メタフォール(隠喩表現)について
ところで、詩的修辞法の代表的なものに、具体的事物をそのまま多数並べることによってそこから受けるイメージを重層させてゆくという一種の隠喩表現<メタフォール>があるが、彼のほとんどの作品にはこの隠喩的表現が多用されているようだ。
「お茶の時間」の中では、モジリアーニ、ガブリエル・フォーレ、モーツァルト、ローラン・ヴルズィー、カラン・ルダンジェ、・・・・ 古今名だたる画家、音楽家、俳優等が登場してくる。
カラン・ルダンジェはフランスで人気の高い女優であり、原詩中で「彼」が「私」におしゃべりする話題の一つになっているのだが、この女優は私の訳詞の中には登場しない。日本の歌詞に置き換えたとき、一般的知名度の点で難ありと判断したことによる。
具象物そのものが享受者に熟知されていることがこのレトリックの成功の必須条件となるのではないか。
そのような意味で、この作法を多用する外国の詩人の翻訳は大変難しいと言えるだろう。そのまま写さないと忠実ではないが、受け取る方が知らなければ、「何のことだ?」と、共感を得られないばかりか、そこでイメージが断絶してしまう。
<l’heure du thé>の中では、人名以外でも更に具象物が続く。
カラメルティー、バニラティーは言うに及ばず、サン・セヴラン通り、ハム、ピューレ、蝋燭(ろうそく)・・・・。
サン・セヴラン通りは、実際には知らなくても、フランスっぽいどこかの洒落た通りだろうと感じられれば、それで良いのではと、訳詞の中に採用した。
ハム、ピューレ(マッシュポテトなどの裏ごし野菜)、蝋燭は、「お茶の時間」から「夕食の時間」へ、テーブルに供されたのだろうけれど、こちらは割愛した。日本語で突然出てきてもあまりイメージは広がらないと判断したので。
この<ハム、ピューレ>の類、言い換えるなら、異文化への理解とその伝え方の問題は、実はなかなか奥が深いのではないだろうか。

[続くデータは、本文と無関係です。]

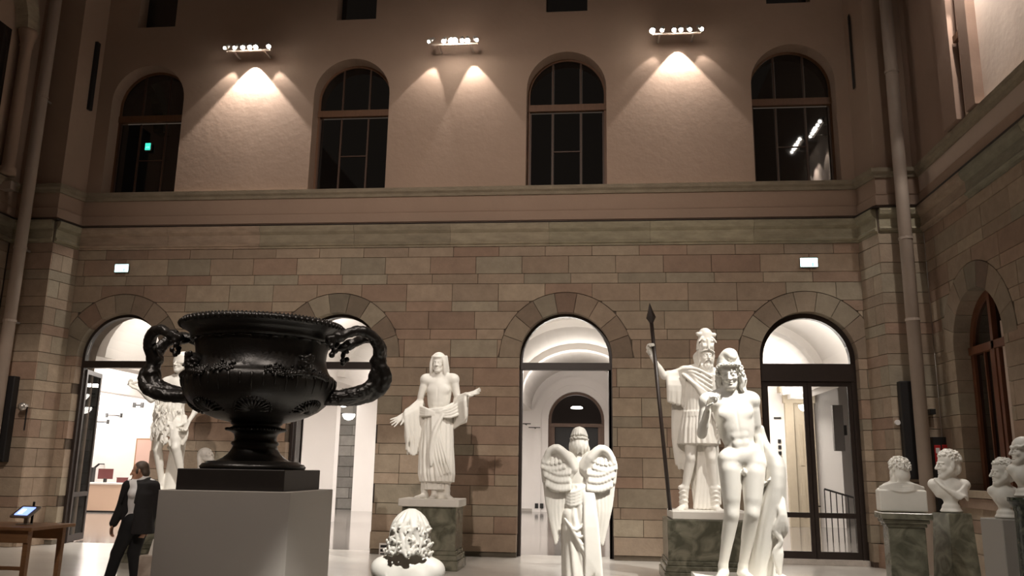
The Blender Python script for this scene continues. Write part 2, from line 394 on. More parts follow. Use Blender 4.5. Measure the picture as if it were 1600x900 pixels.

先ほどの<モジリアーニ・・・>も同様で、モジリアーニのポスターを部屋に飾り、モーツァルトとフォーレ、ローラン・ヴルズィーを聴く恋人たち、それを列挙するだけで、極言すれば、何も説明しなくても、その生活ぶり、習慣やセンス、部屋の様子、恋人同士のあり方まで見えてしまう。共通の土壌・文化であることが、メタフォールを成り立たせる重要な要素の一つと言えるのではないだろうか。
<原詩のニュアンスを出来るだけ忠実に、メロディーに乗せて伝えたい、しかも自然で美しく共感できる日本語で>というこだわりとどう共存してゆくか、難しいけれど、訳詞の醍醐味がそこにある。
東福寺のコンサート、お洒落で切ないこの曲のニュアンスを楽しんで頂けたらと思っている。